Riley Howell's family deals with 'horrific sadness'

Family appreciates outpouring of love and support

By Stephanie Santostasi
Copyright 2019 CNN

The family of Riley Howell, who saved lives in the North Carolina shooting, are grateful for support they've received.

Waynesville, N.C. - Riley Howell will be laid to rest this weekend but his legacy lives on.

Friday night, his family spoke with News 13.

They said they’ll not only remember him for being a loving son and brother, but also a good person.

He was pretty much everything a big brother should be to us. He was funny. He was supportive, and he was very much a leader. He just loved us, loved the outdoors, loved his friends and family and things that mattered to him, Riley’s younger sister Iris Howell said.

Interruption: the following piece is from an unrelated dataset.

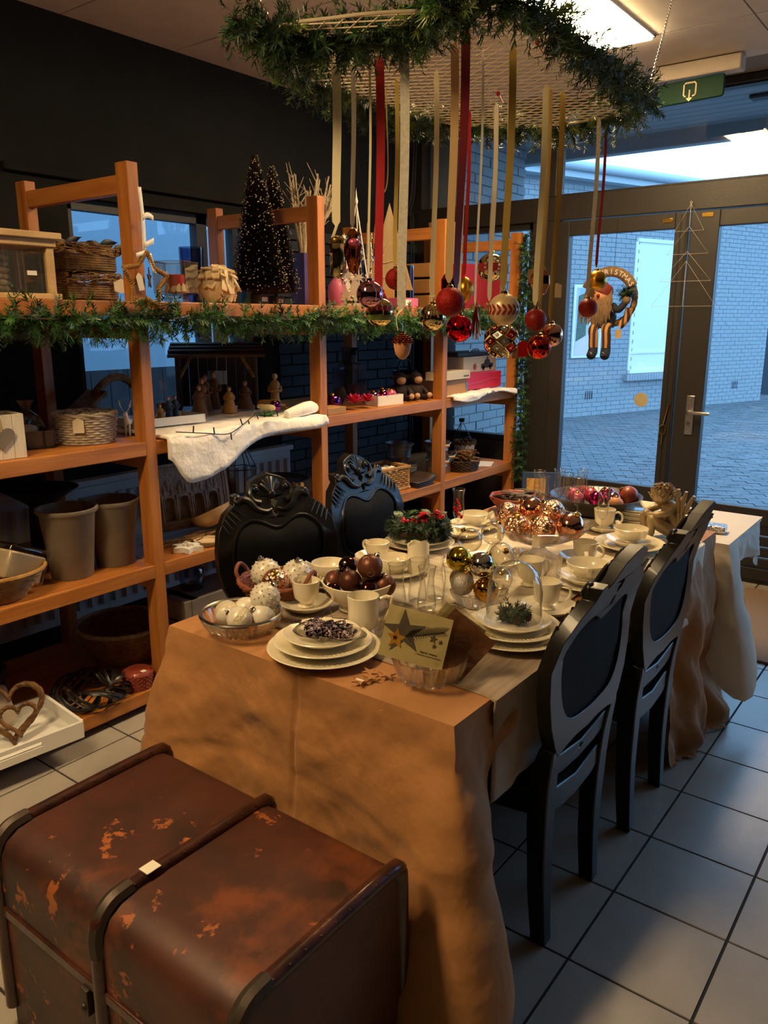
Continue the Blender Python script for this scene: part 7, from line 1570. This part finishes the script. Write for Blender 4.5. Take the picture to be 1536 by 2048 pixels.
for x, y, lb in ((-.33, .27, 'short red ribbon knot on the mesh, near the right edge'), (-.62, .60, 'short red ribbon knot on the mesh near its middle'), (-.42, .05, 'short red ribbon knot at the front of the mesh')):
    o = hang(x, y, ZM-.02, lb, 'ribbon', 'ribbon_knot'); MB().grid(6, 2, lambda u, v: (.03*u-.01, .01*v, .015-.03*u+.004*math.sin(u*6))).build('loop', 'ribbon_red', o, solid=.001); MB().sphere((0, 0, .012), .007, 8, 6).build('knot', 'ribbon_red', o)

# ================================================================ ON THE DOOR
YO = FY0-.05
o = thing('santa_wreath', 'santa doll with beard sitting in a twig wreath on the glass door', 'wreath', (-1.34, YO, 1.62)); o.scale = (1.2, 1.1, 1.15)
R_ = .13
for k in range(5): MB().tube([(R_*(1+.06*math.sin(i*.7+k*1.3))*math.cos(2*PI*i/48), .014*math.cos(i*.7+k*1.3), R_*(1.05+.06*math.sin(i*.7+k*1.3))*math.sin(2*PI*i/48)+.07) for i in range(48)], .009, 6, True).build('twig_ring', 'twig', o)
MB().tube([(0, .02, .21), (.0, .03, .48)], .0012, 4).build('hanging_thread', 'black_wire', o)
bn = MB(); bn.grid(24, 2, lambda u, v: ((R_+.032-.054*v)*math.cos(2.75-2.3*u), -.028, (R_*1.05+.032-.054*v)*math.sin(2.75-2.3*u)+.07)); bnr = bn.build('banner', 'beard', o, solid=.004)
word = 'CHRISTMAS'
for i, chx in enumerate(word):
    a = 2.12-1.58*i/8; cu = bpy.data.curves.new('letter', 'FONT'); cu.body = chx; cu.size = .037; cu.align_x = 'CENTER'; cu.align_y = 'CENTER'; cu.extrude = .0004; cu.materials.append(MATS['paper_white'])
    lo = bpy.data.objects.new('letter', cu); COL.objects.link(lo); lo.parent = bnr; lo.matrix_local = T((R_+.004)*math.cos(a), -.032, (R_*1.05+.004)*math.sin(a)+.07) @ RX(PI/2) @ RZ(a-PI/2); to_mesh(lo)
b = MB(); b.lathe([(0, -.09), (.055, -.085), (.066, -.03), (.05, .03), (.03, .06), (0, .065)], 18); bd = b.build('body', 'santa_navy', o, M=T(-.02, -.03, .0))
hdo = MB().sphere((-.035, -.05, .085), .048, 16, 12).build('head', 'skin', o)
MB().lathe([(.05, 0), (.053, .02), (.04, .045), (.0, .06)], 18).build('hat', 'santa_red', hdo, M=T(-.03, -.045, .10) @ RY(.35)); MB().sphere((-.032, -.102, .085), .010, 8, 6).build('nose', 'santa_red', hdo)
for s in (-1, 1): MB().sphere((-.035+s*.018, -.094, .10), .004, 6, 5).build('eye', 'black_thing', hdo)
rr = random.Random(141); b = MB()
for k in range(150):
    a = rr.uniform(-1, 1); x0 = -.035+.055*a; z0 = .085-.02*(1-a*a)+rr.uniform(-.01, .03)*abs(a); L_ = rr.uniform(.08, .15)
    b.tube(catmull([(x0, -.085+.035*abs(a), z0), (x0+.02*a+rr.gauss(0, .008), -.098, z0-L_*.5), (x0+.012*a+rr.gauss(0, .014)-.01, -.085, z0-L_)], 3), [.0055, .006, .006, .0055, .005, .0035, .002], 5)
b.build('beard', 'beard', hdo)
for s in (-1, 1):
    MB().tube(catmull([(-.02+s*.03, -.05, -.07), (-.02+s*.035, -.085, -.095), (-.015+s*.035, -.085, -.13), (-.015+s*.035, -.08, -.19)], 4), .025, 10).build('trouser_leg', 'stripe_tan', o)
    MB().tube(catmull([(-.015+s*.035, -.075, -.185), (-.015+s*.036, -.085, -.22), (-.015+s*.04, -.11, -.245)], 4), [.024, .024, .025, .026, .026, .026, .025, .022, .016], 10).build('boot', 'santa_navy', o)
    MB().tube([(-.02+s*.034, -.112, -.215), (-.008+s*.034, -.116, -.222), (-.02+s*.034, -.118, -.23)], .0018, 4).build('lace', 'paper_white', o)
MB().tube(catmull([(.03, -.05, .03), (.07, -.07, .01), (.10, -.05, .05)], 4), [.022, .022, .021, .02, .019, .018, .018, .017, .016], 10).build('arm', 'santa_navy', o); MB().tube(catmull([(.07, -.04, -.08), (.10, -.03, -.04), (.115, -.03, .02)], 4), .02, 8).build('striped_scarf', 'stripe_tan', o); MB().sphere((.105, -.055, .06), .022, 10, 8).build('mitten', 'beard', o)
b = MB(); rr = random.Random(143)
for k in range(60): needles(b, (.10, -.05, .095), (rr.gauss(0, .03), rr.gauss(0, .012), rr.gauss(0, .018)), 16, .028, .7, rr, .0016)
tag(b.build('fir_sprig', 'needle_dark', o, smooth=0), kind='stuff'); ptag(o, .075, -.06, -.09, 'paper_kraft', 0)
# wire tree
o = thing('wire_tree', 'flat white wire christmas tree hanging on the door frame', 'ornament', (-.895, FY0-.035, 1.65))
for (ax, az, w0, bz) in ((0, .58, .085, .43), (.0, .455, .12, .30), (.0, .315, .15, .145), (.0, .26, .19, .0)):
    MB().tube([(ax, 0, az), (-w0, 0, bz), (w0, 0, bz)], .0016, 4, True).build('wire_triangle', 'fret_white', o)
MB().tube([(0, 0, .58), (.0, 0, .46)], .0016, 4).tube([(0, 0, .26), (0, 0, 0)], .0016, 4).build('centre_wire', 'fret_white', o); MB().tube([(.006*math.cos(t), 0, .588+.006*math.sin(t)) for t in [2*PI*i/10 for i in range(10)]], .0012, 4, True).build('hook_eye', 'fret_white', o)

The 21-year-old from Waynesville is now being called a hero and will be buried with full military honors.

Police said Riley Howell ran toward the gunman at UNCC on Tuesday, sacrificing his life, but saving others.

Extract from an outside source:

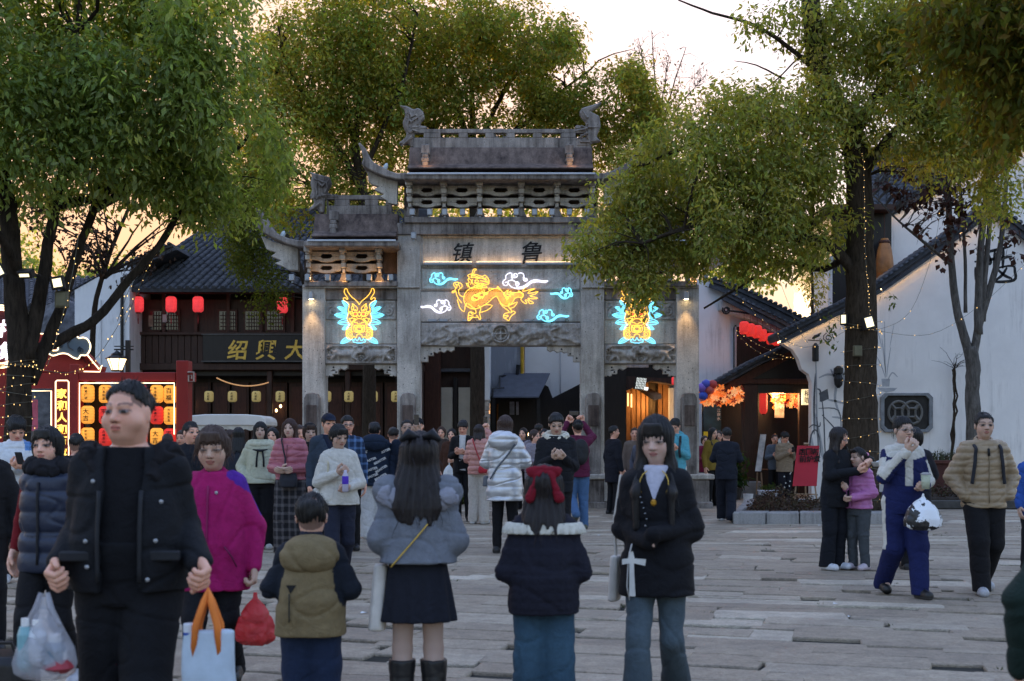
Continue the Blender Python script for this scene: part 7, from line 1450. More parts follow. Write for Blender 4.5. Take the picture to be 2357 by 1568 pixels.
plastic_bag('small bright red plastic bag knotted and held by the woman in magenta',C3['W'](C3['hands'][1]+np.array((.01,-.02,-.02))),.225,.31,bag_mat('red_plastic',(.62,.02,.025),.88),knot=True,seed=5)
def f4_extra(c):
    H,zs=c['H'],c['zs']; f=Field(); f.el((0,.075,zs-.035),(.148,.085,.10),.03).el((0,.05,zs+.025),(.125,.07,.05),.03); V,Q=f.mesh(.009,wr=.006,wf=(14,14,40),seed=9); link('hood',np_mesh('hood',V,Q,CLOTH,True,np.tile(np.array((.22,.165,.085),np.float32),(len(V),1))),None,c['root'],True)
    p=c['front'](.075,.75,True); tr=MB(); tr.add([(p[0]-.025,p[1],p[2]+.012),(p[0]+.025,p[1],p[2]+.012),(p[0]+.004,p[1]+.002,p[2]-.03)],[(0,1,2)]); tr.build('badge',INK,c['root'],local=True); surf_strip(c,[(.085,z)for z in np.linspace(.72,.58,5)],'cord',(.03,.028,.02),.004,True)
    f=Field(); f.rc((0,0,zs+.03),(0,0,zs+.06),c['nr']+.026,c['nr']+.022,0); V,Q=f.mesh(.009); link('inner_collar',np_mesh('inner_collar',V,Q,CLOTH,True,np.tile(np.array((.012,.018,.035),np.float32),(len(V),1))),None,c['root'],True)
person(716,460,1.197,'small boy seen from behind in a tan hooded jacket with navy sleeves',180,2,.178,4,4,0,1.24,'m',(((.178,.02,.64),(.13,-.16,.62),'hide'),((.178,.02,.64),(.13,-.16,.62),'hide')),'stand',dict(t=.03,hem=.418,col=(.22,.165,.085),sleeve_col=(.011,.015,.024),fl=.09,wr=.006,mat=CLOTH,p=2.6),None,dict(col=(.016,.028,.065),ease=.02,knee=.052,ankle=.046),(.05,.05,.06),('short',HBL,dict(front=.2,nape=-.28,vol=1.04)),(.66,.38,.28),extra=f4_extra)
def f5_extra(c):
    H,zs=c['H'],c['zs']; f=Field()
    for s in(-1,1):f.el((s*.155,.01,zs-.0),(.065,.07,.058),.02)
    for k in range(9):a=k/8; f.el((-.15+.30*a,.075,zs-.02-.04*math.sin(a*3.14)),(.05,.035,.05),.02)
    V,Q=f.mesh(.008,wr=.010,wf=(70,70,70)); link('fur_trim',np_mesh('fur_trim',V,Q,CLOTH,True,np.tile(np.array((.27,.275,.32),np.float32),(len(V),1))),None,c['root'],True)
    bw_=MB(); p=c['g'](0,.30,.40)
    for s in(-1,1):bw_.tube([p,tuple(np.array(p)+np.array((s*.06,.02,.025))),tuple(np.array(p)+np.array((s*.10,.03,-.01)))],[.012,.03,.012],7)
    bw_.build('hair_bow',mat('black_bow',(.006,.006,.008),.5),c['root'],local=True,sm=True)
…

“I was expecting them to say that when we went to Charlotte,” Riley’s father Thomas Howell said.

At first, we didn’t know he ran at the gunman, we just knew that he’d been shot, and, when we got told that, it was like a huge weight got lifted from your shoulders. You just thought everything is right now. He did what he was supposed to do, Riley’s younger sister Juliet Howell said.

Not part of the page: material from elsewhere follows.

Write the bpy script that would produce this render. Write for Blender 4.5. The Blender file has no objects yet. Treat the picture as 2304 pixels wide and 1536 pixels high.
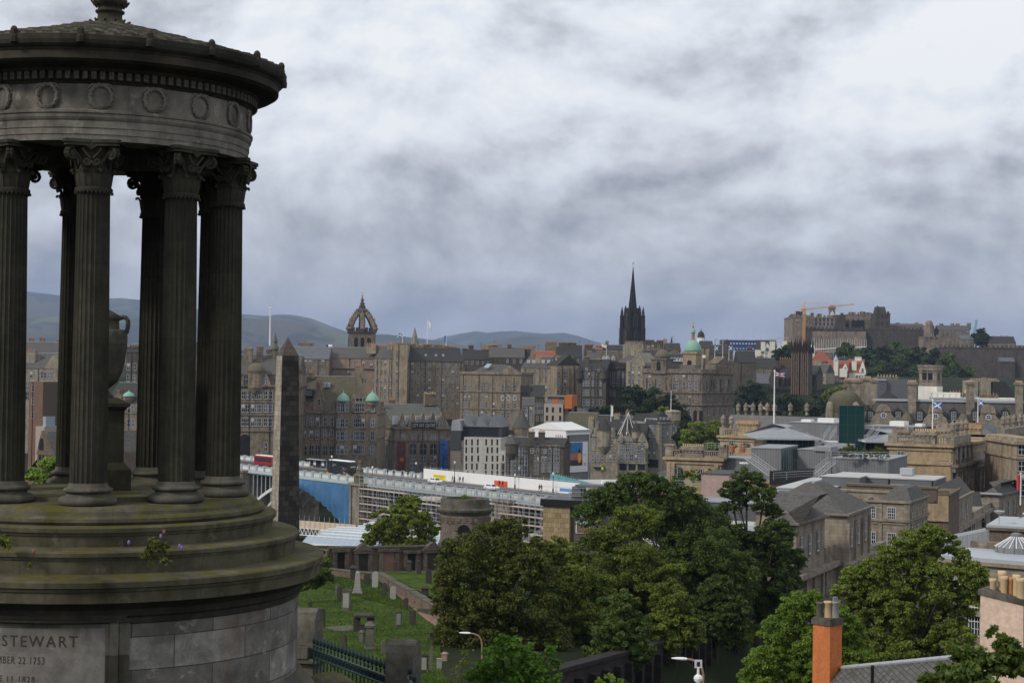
import bpy,math,random
import numpy as np
from mathutils import Vector,Matrix
random.seed(7);RNG=np.random.default_rng(11)
S=bpy.context.scene;COL=S.collection
PI=math.pi;R=math.radians
# ---------------------------------------------------------------- camera
FPX,PITCH,ROLL=3600.0,R(.93),R(.82)
cp,sp,cr,sr=math.cos(PITCH),math.sin(PITCH),math.cos(ROLL),math.sin(ROLL)
fw=Vector((0,cp,sp));U0=Vector((0,-sp,cp));R0=Vector((1,0,0))
Rv=R0*cr+U0*sr;Uv=U0*cr-R0*sr
cam=bpy.data.cameras.new('camera');camo=bpy.data.objects.new('camera',cam);COL.objects.link(camo)
cam.sensor_width=36;cam.sensor_fit='HORIZONTAL';cam.lens=FPX/2304*36
cam.clip_start=.5;cam.clip_end=60000
M=Matrix.Identity(4)
for i in range(3):
 M[i][0]=Rv[i];M[i][1]=Uv[i];M[i][2]=-fw[i]
camo.matrix_world=M;S.camera=camo
def ray(px,py):
 u2,v2=(px-1152)/FPX,(py-768)/FPX
 u=u2*cr+v2*sr;v=-u2*sr+v2*cr
 return fw+R0*u-U0*v
def at(px,py,Y):
 d=ray(px,py);return d*(Y/d.y)
# ---------------------------------------------------------------- light
SUN_EL,SUN_AZ=R(36),R(-122)
sd=Vector((math.sin(SUN_AZ)*math.cos(SUN_EL),math.cos(SUN_AZ)*math.cos(SUN_EL),math.sin(SUN_EL)))
sun=bpy.data.lights.new('sun','SUN');suno=bpy.data.objects.new('sun',sun);COL.objects.link(suno)
sun.energy=2.1;sun.angle=R(8);sun.color=(1,.93,.82)
suno.rotation_euler=sd.to_track_quat('Z','Y').to_euler();suno.location=sd*400
S.view_settings.view_transform='Standard';S.view_settings.look='None'
S.view_settings.exposure=0.0;S.view_settings.gamma=1
S.cycles.use_denoising=True;S.cycles.max_bounces=5;S.cycles.diffuse_bounces=2;S.cycles.glossy_bounces=2
S.cycles.transmission_bounces=3;S.cycles.volume_bounces=0;S.cycles.transparent_max_bounces=6
S.cycles.sample_clamp_indirect=4
# ---------------------------------------------------------------- node helper
class NT:
 def __init__(s,tree):s.t=tree;s.n=tree.nodes;s.l=tree.links
 def new(s,typ,**kw):
  n=s.n.new(typ)
  for k,v in kw.items():
   if k.startswith('i_'):s.put(n.inputs[k[2:].replace('_',' ')],v)
   else:setattr(n,k,v)
  return n
 def put(s,sock,v):
  if hasattr(v,'is_output'):s.l.new(v,sock)
  else:
   if sock.type=='RGBA' and len(v)==3:v=(*v,1)
   sock.default_value=v
 def math(s,op,a,b=0.0,c=0.0,clamp=False):
  n=s.n.new('ShaderNodeMath');n.operation=op;n.use_clamp=clamp
  for k,x in enumerate((a,b,c)):s.put(n.inputs[k],x)
  return n.outputs[0]
 def vmath(s,op,a,b=(0,0,0)):
  n=s.n.new('ShaderNodeVectorMath');n.operation=op
  s.put(n.inputs[0],a)
  if op=='SCALE':s.put(n.inputs[3],b)
  else:s.put(n.inputs[1],b)
  return n.outputs[0]
 def mix(s,f,a,b,mode='MIX'):
  n=s.n.new('ShaderNodeMix');n.data_type='RGBA';n.blend_type=mode;n.clamp_factor=True
  s.put(n.inputs[0],f);s.put(n.inputs[6],a);s.put(n.inputs[7],b);return n.outputs[2]
 def ramp(s,f,stops):
  n=s.n.new('ShaderNodeValToRGB');e=n.color_ramp.elements
  while len(e)<len(stops):e.new(.5)
  for k,(p,c)in enumerate(stops):
   e[k].position=p;e[k].color=(c,c,c,1)if isinstance(c,(int,float))else(*c,1)
  s.put(n.inputs[0],f);return n.outputs[0]
 def noise(s,vec,scale,detail=4,rough=.55,dist=0.0):
  n=s.n.new('ShaderNodeTexNoise');s.put(n.inputs['Vector'],vec)
  n.inputs['Scale'].default_value=scale;n.inputs['Detail'].default_value=detail
  n.inputs['Roughness'].default_value=rough;n.inputs['Distortion'].default_value=dist
  return n.outputs[0]
 def maprange(s,v,a,b,c=0.0,d=1.0,smooth=False):
  n=s.n.new('ShaderNodeMapRange');n.clamp=True
  if smooth:n.interpolation_type='SMOOTHSTEP'
  for k,x in zip(('Value','From Min','From Max','To Min','To Max'),(v,a,b,c,d)):s.put(n.inputs[k],x)
  return n.outputs[0]
# ---------------------------------------------------------------- sky
SKYOFF=(4.1,.4,.0)
W=bpy.data.worlds.new('World');S.world=W;W.use_nodes=True
t=NT(W.node_tree);W.node_tree.nodes.clear()
tc=t.new('ShaderNodeTexCoord');dirv=t.vmath('NORMALIZE',tc.outputs['Generated'])
sx=t.new('ShaderNodeSeparateXYZ');t.put(sx.inputs[0],dirv)
dz=t.math('MAXIMUM',sx.outputs[2],0.0)
P=t.vmath('MULTIPLY',dirv,(1.0,1.0,1.55));P=t.vmath('ADD',P,SKYOFF)
wv=t.new('ShaderNodeTexNoise');t.put(wv.inputs['Vector'],P);wv.inputs['Scale'].default_value=3.5;wv.inputs['Detail'].default_value=2
P=t.vmath('ADD',P,t.vmath('SCALE',t.vmath('SUBTRACT',wv.outputs['Color'],(.5,.5,.5)),.10))
n1=t.noise(P,3.6,3,.5);n2=t.noise(P,9.0,9,.56)
n2b=t.noise(t.vmath('ADD',P,(-.012,0,.022)),9.0,9,.56);n3=t.noise(t.vmath('ADD',P,(9,3,1)),3.0,6,.6,.2)
lit=t.math('MULTIPLY',t.math('SUBTRACT',n2,n2b),.9)
cl=t.math('ADD',t.math('ADD',t.math('MULTIPLY',n1,.5),t.math('MULTIPLY',n2,.5)),lit)
el=t.maprange(dz,.0,.25)
side=t.maprange(sx.outputs[0],-.3,.3)
base=t.ramp(el,[(0,.47),(.10,.40),(.28,.475),(.46,.55),(.62,.68),(.78,.82),(1,.78)])
br=t.math('ADD',base,t.math('MULTIPLY',t.math('SUBTRACT',cl,.5),t.ramp(el,[(0,.42),(.25,1.0),(.6,1.45),(1,1.6)])))
br=t.math('ADD',br,t.math('MULTIPLY',t.math('SUBTRACT',side,.5),.10))
ccol=t.ramp(br,[(.10,(.16,.195,.265)),(.27,(.26,.30,.38)),(.40,(.415,.44,.49)),(.55,(.59,.615,.665)),(.68,(.72,.765,.825)),(.82,(.84,.885,.94)),(.99,(.95,.97,1.0))])
skyt=t.new('ShaderNodeTexSky',sky_type='NISHITA',sun_disc=False,sun_elevation=SUN_EL,sun_rotation=SUN_AZ,altitude=100)
bg1=t.new('ShaderNodeBackground');t.put(bg1 .inputs[0],skyt.outputs[0]);bg1 .inputs[1].default_value=.09
bg2=t.new('ShaderNodeBackground');t.put(bg2 .inputs[0],ccol);bg2 .inputs[1].default_value=1.0
cover=t.maprange(n3,.60,.74,1.0,.72,True)
mx=t.new('ShaderNodeMixShader');t.put(mx.inputs[0],cover);t.put(mx.inputs[1],bg1 .outputs[0]);t.put(mx.inputs[2],bg2 .outputs[0])
wo=t.new('ShaderNodeOutputWorld');t.put(wo.inputs[0],mx.outputs[0])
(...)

The Howell family is staying as strong as it can while dealing with the unthinkable.

“It’s a combination of horrific sadness and love coming from all sides, and some dips and some peaks, and, yeah, it just actually goes minute by minute really,” Thomas Howell said.

Never Natalie or Thomas Howell thought their son would be the victim of yet another school shooting.

I’m an educator. We talk about these things frequently, about how we try to keep our kids safe. You think about it, but you don’t think about it, if that makes any sense. And all the measures were in place to try to prevent this, but it just took one, said Natalie Henry-Howell, Riley’s mother.

Everybody should be able to send their kid to school —whether it’s elementary, high school or college — and not worry about them getting killed. It’s utterly senseless, Thomas Howell added.

Leaning on one another for support, the Howells now look ahead on where to go from here.

News 13: How do you, as a family, go back to normal life again? Is there a normal?

“No there’s not - everything’s changed,” said Natalie Henry-Howell. “[I] have to say the color drained out of the world that moment, and we’re sort of feeling our way through what might happen next.”